Translate

Friday, August 16, 2013

Dance like you just don't care

My wife likes to dance.
Not in front of men who are waving money at her or anything like that, but at parties and weddings etc.
She always wants me to hit the dance floor and bust a move (I am more worried about busting a hip).
We don't go to nighclubs very much anymore – and by that I mean never – so opportunities to dance are greatly limited.
And I am OK with that. I never was big on dancing.
I can dance in my own unique style, but I am not very comfortable on the dance floor.
At more than six-feet tall I always feel self concious as I boogie on down because I am taller than most of the people out there and I stick out like a dorky white guy who can't really dance.
My wife is so vertically limited the only people who see her are the ones directly around her, so she dances without a care in the world.
Our stunning height difference also makes slow dancing nearly impossible.

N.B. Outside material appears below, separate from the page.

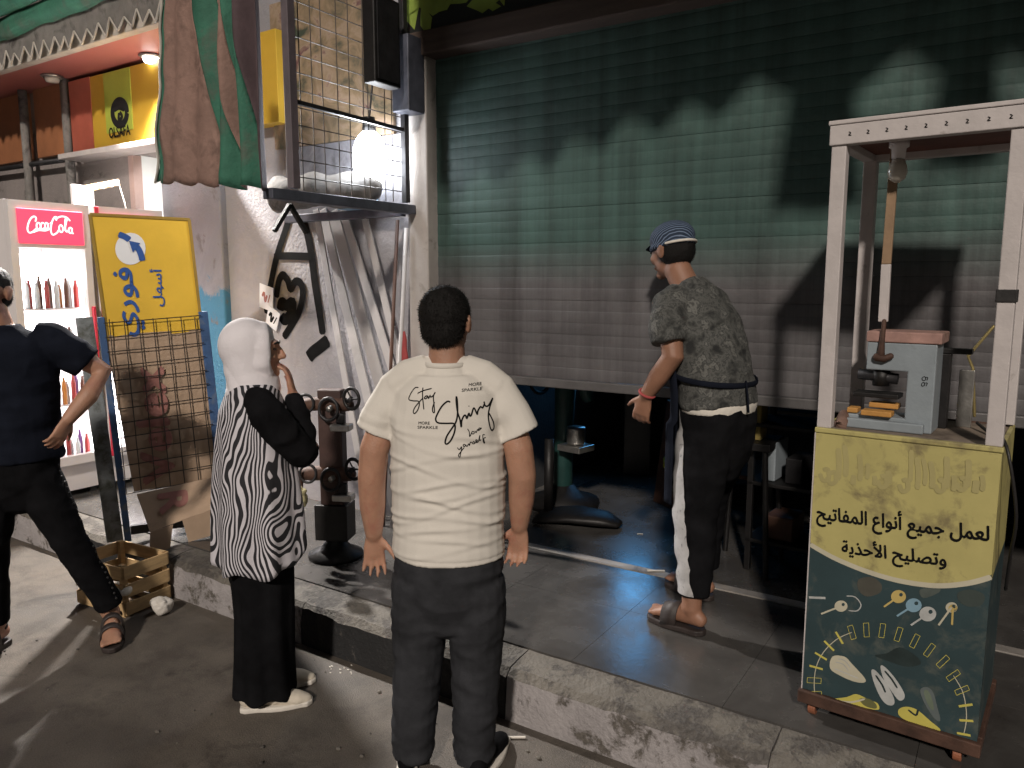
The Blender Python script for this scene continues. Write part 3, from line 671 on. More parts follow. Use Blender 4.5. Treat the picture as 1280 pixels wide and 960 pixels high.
for i in range(nz*2):
    a, b = Vector(vs[2*i]), Vector(vs[2*i+2]); mb.cyl(a + Vector((0,-.006,0)), b + Vector((0,-.006,0)), .007, seg=5)
mb.build('zigzag_piping', 'pale_edge', ra)

# hanging end of the awning, green and tan stripes
ha = empty('hanging_awning_end', (0,0,0), 0, 'torn green and tan striped awning cloth hanging beside the wire cage', 'awning')
def cloth(b0, b1, t0, t1, mat, ns):
    mb = MB(); vs = []; NT = 30
    for i in range(ns+1):
        for j in range(NT+1):
            t = j/NT; s = (b0 + (b1-b0)*i/ns)*(1-t) + (t0 + (t1-t0)*i/ns)*t; zt = 3.45; zb = 2.215 - .10*s + .010*math.sin(s*31)
            z = zb + (zt-zb)*t
            xl = -3.88 + .18*min(1, t*1.15) + .035*noise.noise((t*7, 1, 0)); xr = -2.925
            amp = .012 + .030*min(1, max(0, (s-.5)/.2))
            fold = amp*math.sin(s*36 + 2*noise.noise((s*2, t*1.5, 0))) + .03*noise.noise((s*4, t*3, 5)) + (.05*(.14-s)/.14 if s < .14 else 0)
            vs.append((xr + (xl-xr)*(1-s), 2.45 + fold, z))
    mb.add(vs, [[i*(NT+1)+j, (i+1)*(NT+1)+j, (i+1)*(NT+1)+j+1, i*(NT+1)+j+1] for i in range(ns) for j in range(NT)])
    o = mb.build('stripe', mat, ha, smooth=True); o.modifiers.new('t', 'SOLIDIFY').thickness = .003; return o
dk = simple('dark_maroon_fabric', (.07, .045, .05), .85, .3, 6, bmp=.3, bscale=30)
for b0, b1, t0, t1, m in ((0,.13,0,.04,'green_fabric'),(.13,.68,.04,.25,'tan_fabric'),(.68,.79,.25,.45,'green_fabric'),(.79,.84,.45,.6,'tan_fabric'),(.84,.94,.6,.74,'green_fabric'),(.94,1,.74,1,dk)): cloth(b0, b1, t0, t1, m, 14)
MB().tube([(-3.88 + .18*min(1, t*1.15) + .035*noise.noise((t*7, 1, 0)), 2.49 + .03*noise.noise((0, t*3, 5)), 2.215 + 1.235*t) for t in np.linspace(0, 1, 24)], .008, 6).build('piping', 'pale_edge', ha, smooth=True)

# ---- wire cage beside the door pillar
cg = empty('wire_cage', (0,0,0), 0, 'wire mesh cage on steel beams above the graffiti wall', 'cage')
CX = -2.955
MB().bar((CX, 2.46, 2.10), (CX, WY-.075, 2.10), .05, .07).build('beam', 'beam_blue', cg, bevel=.004)
MB().bar((CX-.0, 2.62, 2.137), (CX-.0, 2.62, 3.6), .045, .045).build('post', simple('brownish_post', (.11, .09, .10), .6, .2, 8), cg, bevel=.003)
MB().bar((CX, 3.44, 2.137), (CX, 3.44, 3.6), .035, .035).build('post', 'dark_metal', cg, bevel=.003)
MB().bar((CX, 2.645, 2.545), (CX, 3.42, 2.535), .02, .02).build('beam', 'dark_metal', cg)
for k in (-1, 1): MB().bar((CX-.012, 2.60, 2.06), (CX-.012, 2.60+.10*k, 1.93), .02, .02).build('bracket', 'black_metal', cg)
wv = MB().cyl((0,0,2.137), (0,0,3.5), .0028, seg=6).build('wire', 'grey_wire', cg); wv.location = (CX-.022, 2.70, 0)
y = 2.70 + .082
while y < 3.42: same('wire', wv, cg, (CX-.022, y, 0)).rotation_euler = (R(random.uniform(-.6, .6)), 0, 0); y += .082
wh = MB().cyl((0,2.645,0), (0,3.47,0), .0028, seg=6).build('wire', 'grey_wire', cg); wh.location = (CX-.028, 0, 2.2)
z = 2.2 + .082
while z < 3.45: same('wire', wh, cg, (CX-.028, 0, z)); z += .082
# things behind the mesh
bn = MB().box((-4.15, WY-.03, 2.55), (-3.12, WY-.008, 3.45)).build('banner', 'banner'); tag(bn, 'faded pink banner with plants hanging behind the wire mesh', 'banner')
p = onX(470, 70, CX+.02)
spk = empty('loudspeaker', (0,0,0), 0, 'narrow black loudspeaker box fixed at the top right of the wire mesh', 'speaker')
MB().box((CX+.015, 3.10, 2.72), (CX+.10, 3.30, 3.16)).build('cabinet', 'black_metal', spk, bevel=.008)
MB().box((CX+.10, 3.12, 2.74), (CX+.106, 3.28, 3.14)).build('grille', 'dark_metal', spk)
mbx = MB().box((CX-.012, WY-.21, 2.62), (CX+.11, WY-.072, 3.02)).build('meter_box', 'blue_metal', None, bevel=.006); tag(mbx, 'grey steel meter box at the top of the cream door pillar', 'box')
lp = empty('lamp', (-3.17, 3.38, 2.40), 0, 'glaring white lamp burning behind the wire mesh', 'lamp')
MB().lathe((0,0,0), [(.02,.15),(.04,.14),(.075,.10),(.095,.04),(.098,-.04),(.088,-.11),(.06,-.15),(.01,-.165)], 20).build('bulb', 'led', lp, smooth=True)
MB().lathe((0,0,0), [(.034,.22),(.04,.14),(.03,.14)], 16).build('socket', 'black_metal', lp, smooth=True)
MB().tube([(0,0,.2),(0,.05,.5),(0,.17,.9)], .006, 6).build('cable', 'black_metal', lp)
ld = bpy.data.lights.new('lamp_light', 'POINT'); ld.energy = 17; ld.color = (.86, .92, 1.0); ld.shadow_soft_size = .09
lo = bpy.data.objects.new('lamp_light', ld); col.objects.link(lo); lo.location = (-3.17, 3.25, 2.40)

# clutter lying on the bottom of the cage
pts = []; rad = []
for i in range(15): x = -3.95 + .78*i/14; pts.append((x, 3.36 + .03*noise.noise((x*5,0,0)), 2.23 + .04*noise.noise((x*4,2,0)))); rad.append((.10 + .05*noise.noise((x*7,1,0)), .09 + .04*noise.noise((x*6,3,0))))
o = MB().tube(pts, rad, 14, ref=(0,0,1)).build('tarpaulin_roll', 'grey_fabric', None, smooth=True); tag(o, 'lumpy grey tarpaulin roll lying in the wire cage left of the lamp', 'tarpaulin')
bb = boxo('blue_box', (-3.42, 3.36, 2.115), (-3.24, 3.52, 2.30), simple('pale_blue_plastic', (.25,.40,.55), .5, .1, 6)); tag(bb, 'pale blue plastic box under the lamp in the wire cage', 'box')
MB().bar((-4.0, 3.47, 2.09), (-3.0, 3.47, 2.09), .05, .04).build('beam', 'beam_blue', cg, bevel=.004)
bkp = MB().box((-4.05, WY-.028, 2.12), (-3.02, WY-.010, 2.545)).build('wall_darkening_board', simple('grey_darkening_board', (.17,.165,.18), .8, .3, 4, dirt=(.09,.085,.09), dirt_amt=.5, dscale=4)); tag(bkp, 'added dull grey board darkening the wall behind the lamp and wire mesh', 'board')  # dull board added to darken the plaster behind the mesh

# long white strips leaning on the graffiti wall
wst = [((403,262),(452,470),.07), ((416,264),(474,480),.09), ((428,262),(492,470),.06), ((455,268),(500,460),.05), ((395,262),(430,470),.05)]
lbl = ['widest white plastic strip leaning on the wall right of the graffiti', 'creamy white plastic strip leaning second from the graffiti', 'narrow white strip leaning between the wide strip and the poles', 'thin grey white strip leaning nearest the brown pole', 'slim white strip leaning closest to the graffiti letter']
order = [1, 0, 2, 3, 4]
for k, (a, b, w) in enumerate(wst):
    A = onY(*a, WY-.03-.012*k); B = onY(*b, WY-.06-.012*k); d = (B-A)/(A.z-B.z); bot = A + d*(A.z-PZ-.01); bot.y = WY - .07 - .013*k
    mb = MB(); pts = []
    for j in range(13):
        t = j/12; q = A.lerp(bot, t); q.x += .004*math.sin(t*3.1)*(1 if k % 2 else -1); pts.append(q)
    o = mb.bar(pts[0], pts[-1], w, .010, ref=(1,0,0)).build('leaning_strip', 'pvc', None, bevel=.002); tag(o, lbl[order[k]], 'strip', 'white strips leaning on the wall')
for k, (a, b, m, r, lb) in enumerate((((497,275),(492,470),'brown_wood',.011,'thin brown pole leaning beside the cream door pillar'), ((508,285),(503,470),'pvc',.013,'thin white pipe standing against the cream door pillar'))):
    A = onY(*a, WY-.10); B = onY(*b, WY-.12); d = (B-A)/(A.z-B.z); bot = A + d*(A.z-PZ); bot.y = WY-.2
    tag(MB().cyl(bot, A, r, seg=10).build('pole', m, None, smooth=True), lb, 'pole')
A = onY(505, 415, WY-.13); mb = MB(); pts = [A + Vector((.004*math.sin(i*2), 0, -.045*i)) for i in range(8)]
tag(mb.tube(pts, [(.008,.006),(.016,.01),(.022,.012),(.026,.014),(.03,.016),(.028,.014),(.026,.012),(.02,.01)], 10, ref=(1,0,0)).build('hanging_cloth', 'red_cloth', None, smooth=True), 'dark red cloth hanging on the pole by the door pillar', 'cloth')
# sticker cards hanging on the wall above the woman's head
for k, (cx_, cy_, w, h, a, lb) in enumerate(((333,372,.14,.17,.25,'white card with red print hanging over the graffiti'), (341,398,.12,.14,.5,'lower white card with dark print under the red printed card'))):
    c = onY(cx_, cy_, WY-.03-.01*k); mb = MB(); Rm = Matrix.Translation(c) @ Matrix.Rotation(a, 4, 'Y') @ Matrix.Rotation(R(8), 4, 'X')
    o = MB().box((-w/2, -.002, -h/2), (w/2, .002, h/2), Rm).build('card', 'sign_white'); tag(o, lb, 'card')
    nn = (Rm.to_3x3() @ Vector((0,-1,0)))
    strokes_mesh('print', [([(-.04,.0),(-.02,.03),(-.01,-.03),(.01,.02)], .018), ([(.02,-.03),(.04,.03)], .016)], .015, lambda x, y: (Rm @ Vector((x, -.002, y)), nn), 'red_board' if k == 0 else 'ink', o, off=.001)

# ================================================================== DRINKS FRIDGES
def fridge(y0, label, script):
    W, FX, z0 = .505, -5.30, PZ
    f = empty('drinks_fridge', (FX, y0, z0), 0, label, 'fridge')
    H = 1.985; dpt = .62
    mb = MB(); mb.box((-dpt, 0, .04), (-dpt+.03, W, H)).box((-dpt+.03, 0, .04), (-.055, .035, H)).box((-dpt+.03, W-.035, .04), (-.055, W, H)).box((-dpt+.03, .035, H-.06), (-.055, W-.035, H)).box((-dpt+.03, .035, .04), (-.055, W-.035, .22))
    mb.build('body', 'fridge_white', f)
    for a in ((-.58,.03),(-.58,W-.09),(-.12,.03),(-.12,W-.09)): boxo('foot', (a[0], a[1], 0), (a[0]+.05, a[1]+.05, .039), 'black_rubber', f)
    MB().box((-dpt+.032, .04, .24), (-dpt+.045, W-.04, H-.32)).build('light_panel', 'fridge_glow', f)
    for yy in (.038, W-.048): MB().box((-.085, yy, .26), (-.07, yy+.010, H-.33)).build('added_light_strip', 'fridge_glow', f)  # glowing strips added inside the door to light the bottles
    for zz in (.62, .95, 1.28): boxo('shelf', (-dpt+.05, .038, zz), (-.10, W-.038, zz+.012), 'fridge_white', f, .002)
    mb = MB(); mb.box((-.053, .0, .23), (0, .045, H-.005)).box((-.053, W-.045, .23), (0, W, H-.005)).box((-.053, .045, .23), (0, W-.045, .29)).box((-.053, .045, H-.30), (0, W-.045, H-.005))
    dr = mb.build('door', 'fridge_white', f)
    if not script: boxo('edge_trim', (.001, .002, .24), (.008, .03, H-.01), 'red_plastic', dr, .002)
    MB().box((-.03, .047, .292), (-.024, W-.047, H-.302)).build('pane', 'glass', dr)
    hd = MB().box((.001, .045, H-.275), (.012, W-.05, H-.055)).build('header', 'header_glow', f, bevel=.004)
    if script:
        boxo('handle', (.002, W-.030, .9), (.03, W-.012, 1.3), 'red_plastic', dr)
        S = [[(158,205),(163,190),(150,185),(130,200),(117,228),(122,245),(140,244),(165,228)], [(172+10*math.cos(a), 222+13*math.sin(a)) for a in np.linspace(0,6.28,10)],
             [(200,212),(190,210),(182,225),(188,236),(203,228)], [(212+8*math.cos(a), 222+12*math.sin(a)) for a in np.linspace(0,6.28,9)], [(221,211),(220,232),(228,234)], [(229,214),(238,208)],
             [(262,202),(268,190),(255,189),(240,210),(232,240),(240,257),(262,250),(276,235)], [(258,196),(290,186),(318,190),(336,205)],
             [(285+10*math.cos(a), 234+14*math.sin(a)) for a in np.linspace(0,6.28,10)], [(303,242),(313,212),(320,195),(311,198),(307,235),(313,247),(321,242)],
             [(333+9*math.cos(a), 242+11*math.sin(a)) for a in np.linspace(0,6.28,9)], [(343,232),(341,252),(350,254)], [(140,246),(170,238),(205,240),(230,232)]]
        def pl(x, y): return Vector((.0125, .045 + (x-72)/(405-72)*(W-.095), H-.055-.22*((y-150-(x-72)*.06)/135))), Vector((1,0,0))
        strokes_mesh('script_lettering', S, .0105, pl, 'header_white', hd, off=.001)
    return f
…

The only way she could rest her head on my shoulder is if she had a small stepladder with her.
But that's not to say I have never cut a rug in my day. With enough liquid encouragement anyone will take to the floor and show the world what they have.
I have done my fair share of girating to the music (and not always with the addition of liquid skills), but there is only one setting where I am comfortable doing it: a wedding.
These days when the Missus and I attend a wedding it is for a niece, nephew or the child of a friend of mine which officially makes me the old guy.
And the 'old guy' can dance anyway he wants and not give a darn.
Once I realized that, I didn't care how badly I danced because as the 'old guy,' nothing more was expected of me.
I don't have to bounce with the latest dance moves or be up on the coolest trends. I can go out there and jump around anyway I want and all the young people will accept that whatever I am doing, it is because I am an 'old guy.'
I no longer have to worry about being cool. I never was cool, but I used to worry about it. Now, who cares, because all the other old people are dancing just as badly as I am.
While the young kids are spinning around on their heads so fast I am sure they will eventually drill a hole and strike oil, I am putting on my tried and true pattented moves that have done me just fine for many years.
You know, old guy moves.
But the best part of a wedding — and I also realized this many years ago —is  no matter how badly I dance, there will always be someone out there who dances worse than me.
Typically it is the drunk uncle who had his usual “one too many” and just can't contain himself any longer.
Of course, everyone knows about Uncle so they avoid him like a drunken plague and he ends up dancing by himself in the corner while slurring the words to a completely different song.
Eventually, Uncle moves from the dance floor to a chair where he spends the rest of the evening with his friends Jack Daniels and Johnny Walker.
Even without Uncle showing the next generation how it's done, the party continues and the youngsters jump around with the coolest moves they can muster.
As the night progresses, I show them a few moves of my own, like the I'm tired and I want to sit down (my personal favourite.)
They may not realize it at the moment, but eventually that is a move they will all mimic.